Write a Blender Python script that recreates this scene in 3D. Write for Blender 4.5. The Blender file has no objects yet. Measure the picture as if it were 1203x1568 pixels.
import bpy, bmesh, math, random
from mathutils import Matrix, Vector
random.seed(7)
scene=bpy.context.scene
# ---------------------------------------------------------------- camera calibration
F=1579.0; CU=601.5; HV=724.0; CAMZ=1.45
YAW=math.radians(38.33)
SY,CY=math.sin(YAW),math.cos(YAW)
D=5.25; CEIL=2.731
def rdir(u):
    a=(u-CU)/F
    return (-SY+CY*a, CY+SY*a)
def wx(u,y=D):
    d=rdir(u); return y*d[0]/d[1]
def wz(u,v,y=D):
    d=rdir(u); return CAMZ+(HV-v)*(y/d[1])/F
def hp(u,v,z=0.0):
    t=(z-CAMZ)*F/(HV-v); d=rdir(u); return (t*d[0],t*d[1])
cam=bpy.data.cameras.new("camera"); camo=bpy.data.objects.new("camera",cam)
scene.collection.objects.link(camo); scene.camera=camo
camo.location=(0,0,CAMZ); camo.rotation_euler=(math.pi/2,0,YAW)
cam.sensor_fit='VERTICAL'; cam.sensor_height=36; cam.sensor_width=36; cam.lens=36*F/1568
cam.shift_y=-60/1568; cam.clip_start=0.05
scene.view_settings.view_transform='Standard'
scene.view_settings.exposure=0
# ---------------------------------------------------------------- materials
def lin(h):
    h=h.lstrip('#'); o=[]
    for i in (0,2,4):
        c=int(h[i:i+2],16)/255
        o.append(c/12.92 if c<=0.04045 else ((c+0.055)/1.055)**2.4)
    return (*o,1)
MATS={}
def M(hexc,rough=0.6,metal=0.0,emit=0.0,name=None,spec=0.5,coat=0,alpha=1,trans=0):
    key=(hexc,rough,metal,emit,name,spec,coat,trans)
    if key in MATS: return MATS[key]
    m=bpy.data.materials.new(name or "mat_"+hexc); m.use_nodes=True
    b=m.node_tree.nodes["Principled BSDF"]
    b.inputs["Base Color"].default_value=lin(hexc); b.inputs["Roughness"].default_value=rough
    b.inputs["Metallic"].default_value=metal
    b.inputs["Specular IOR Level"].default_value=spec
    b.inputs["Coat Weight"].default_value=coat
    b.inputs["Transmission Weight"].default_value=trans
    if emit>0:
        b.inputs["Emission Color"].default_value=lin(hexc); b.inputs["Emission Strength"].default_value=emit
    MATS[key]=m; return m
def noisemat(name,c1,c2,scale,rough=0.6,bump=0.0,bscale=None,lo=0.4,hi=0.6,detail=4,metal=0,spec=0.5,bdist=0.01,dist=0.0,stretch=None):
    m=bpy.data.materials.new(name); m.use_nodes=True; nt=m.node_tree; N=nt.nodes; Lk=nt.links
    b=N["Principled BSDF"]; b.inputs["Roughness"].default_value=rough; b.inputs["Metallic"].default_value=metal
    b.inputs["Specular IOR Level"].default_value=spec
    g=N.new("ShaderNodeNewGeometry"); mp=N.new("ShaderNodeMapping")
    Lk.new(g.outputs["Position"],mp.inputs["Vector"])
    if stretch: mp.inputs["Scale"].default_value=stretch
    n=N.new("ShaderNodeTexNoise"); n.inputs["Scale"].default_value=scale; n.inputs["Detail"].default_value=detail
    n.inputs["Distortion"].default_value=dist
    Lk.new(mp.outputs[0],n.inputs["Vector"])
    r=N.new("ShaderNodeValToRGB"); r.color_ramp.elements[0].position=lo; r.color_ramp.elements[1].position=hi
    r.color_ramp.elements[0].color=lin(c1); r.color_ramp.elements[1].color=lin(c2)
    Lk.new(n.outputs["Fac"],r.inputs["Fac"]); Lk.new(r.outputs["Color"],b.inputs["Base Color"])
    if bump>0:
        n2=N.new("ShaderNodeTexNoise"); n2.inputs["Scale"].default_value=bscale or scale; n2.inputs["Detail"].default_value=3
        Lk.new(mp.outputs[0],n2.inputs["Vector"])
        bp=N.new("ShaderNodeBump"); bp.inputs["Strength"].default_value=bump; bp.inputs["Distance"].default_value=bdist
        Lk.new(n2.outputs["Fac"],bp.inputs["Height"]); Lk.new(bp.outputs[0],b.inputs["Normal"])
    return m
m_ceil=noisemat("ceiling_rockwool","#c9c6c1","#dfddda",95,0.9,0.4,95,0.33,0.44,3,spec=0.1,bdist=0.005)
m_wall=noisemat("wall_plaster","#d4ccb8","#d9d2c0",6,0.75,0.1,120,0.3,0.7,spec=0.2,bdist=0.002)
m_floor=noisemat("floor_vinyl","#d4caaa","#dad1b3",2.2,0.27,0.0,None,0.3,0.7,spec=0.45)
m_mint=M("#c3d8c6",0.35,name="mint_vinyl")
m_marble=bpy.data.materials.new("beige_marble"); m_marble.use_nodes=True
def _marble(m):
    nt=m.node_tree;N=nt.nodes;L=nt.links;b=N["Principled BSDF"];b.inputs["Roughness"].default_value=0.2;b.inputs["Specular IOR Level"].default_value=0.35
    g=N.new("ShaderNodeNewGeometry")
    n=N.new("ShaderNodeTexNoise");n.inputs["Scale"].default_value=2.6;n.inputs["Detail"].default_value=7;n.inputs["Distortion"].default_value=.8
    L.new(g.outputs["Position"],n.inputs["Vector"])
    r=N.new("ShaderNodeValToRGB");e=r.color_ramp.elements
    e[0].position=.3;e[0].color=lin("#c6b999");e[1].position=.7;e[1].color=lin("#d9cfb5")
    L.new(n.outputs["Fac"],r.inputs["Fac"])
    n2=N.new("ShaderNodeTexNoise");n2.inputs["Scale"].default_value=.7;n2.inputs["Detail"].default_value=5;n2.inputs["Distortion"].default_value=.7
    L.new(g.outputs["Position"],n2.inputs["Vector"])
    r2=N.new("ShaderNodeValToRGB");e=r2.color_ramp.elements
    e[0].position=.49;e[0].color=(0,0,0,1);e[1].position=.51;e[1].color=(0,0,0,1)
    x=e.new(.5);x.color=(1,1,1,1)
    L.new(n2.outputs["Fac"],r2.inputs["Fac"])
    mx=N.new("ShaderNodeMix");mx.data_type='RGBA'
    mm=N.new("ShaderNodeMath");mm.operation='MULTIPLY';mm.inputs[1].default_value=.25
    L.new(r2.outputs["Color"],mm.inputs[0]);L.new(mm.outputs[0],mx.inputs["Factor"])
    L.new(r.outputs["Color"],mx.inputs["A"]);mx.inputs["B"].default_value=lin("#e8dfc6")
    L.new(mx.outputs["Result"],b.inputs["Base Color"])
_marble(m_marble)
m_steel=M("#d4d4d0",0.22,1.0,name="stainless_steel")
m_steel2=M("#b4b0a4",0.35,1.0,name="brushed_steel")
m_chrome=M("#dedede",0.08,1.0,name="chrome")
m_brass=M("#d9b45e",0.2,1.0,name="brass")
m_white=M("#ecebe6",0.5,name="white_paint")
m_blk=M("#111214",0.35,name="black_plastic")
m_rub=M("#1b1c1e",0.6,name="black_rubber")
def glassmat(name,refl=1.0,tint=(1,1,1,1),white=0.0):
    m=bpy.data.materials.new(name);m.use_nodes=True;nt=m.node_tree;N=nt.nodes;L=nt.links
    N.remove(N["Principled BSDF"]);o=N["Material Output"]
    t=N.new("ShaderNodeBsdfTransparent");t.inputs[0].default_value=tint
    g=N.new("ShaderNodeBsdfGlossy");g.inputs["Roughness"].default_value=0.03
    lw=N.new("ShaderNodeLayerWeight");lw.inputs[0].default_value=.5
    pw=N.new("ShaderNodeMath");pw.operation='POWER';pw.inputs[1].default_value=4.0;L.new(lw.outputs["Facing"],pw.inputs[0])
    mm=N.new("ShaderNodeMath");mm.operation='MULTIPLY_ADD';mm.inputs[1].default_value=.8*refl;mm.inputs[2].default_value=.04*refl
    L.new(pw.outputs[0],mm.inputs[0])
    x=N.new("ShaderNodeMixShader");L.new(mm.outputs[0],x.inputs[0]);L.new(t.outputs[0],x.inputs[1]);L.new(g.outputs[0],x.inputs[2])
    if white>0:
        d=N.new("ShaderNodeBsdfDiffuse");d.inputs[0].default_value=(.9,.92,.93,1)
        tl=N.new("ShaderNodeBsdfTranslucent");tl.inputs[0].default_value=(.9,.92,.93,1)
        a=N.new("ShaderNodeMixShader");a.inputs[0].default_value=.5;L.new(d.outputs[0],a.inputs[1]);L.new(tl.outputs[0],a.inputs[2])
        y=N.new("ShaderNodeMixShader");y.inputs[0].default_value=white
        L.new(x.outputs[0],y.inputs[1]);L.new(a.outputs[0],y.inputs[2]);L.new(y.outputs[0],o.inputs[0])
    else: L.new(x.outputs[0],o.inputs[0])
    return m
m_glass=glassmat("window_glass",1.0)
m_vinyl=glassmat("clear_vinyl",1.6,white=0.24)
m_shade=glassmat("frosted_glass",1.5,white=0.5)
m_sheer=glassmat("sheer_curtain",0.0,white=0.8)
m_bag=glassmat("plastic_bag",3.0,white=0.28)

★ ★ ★

■ **WHAT TO WORK ON**
Pick out all lines from the data above in which the word "scene" appears.

■ **PROBLEM SOLUTION**
Write a Blender Python script that recreates this scene in 3D. Write for Blender 4.5. The Blender file has no objects yet. Measure the picture as if it were 1203x1568 pixels.
scene=bpy.context.scene
scene.collection.objects.link(camo); scene.camera=camo
scene.view_settings.view_transform='Standard'
scene.view_settings.exposure=0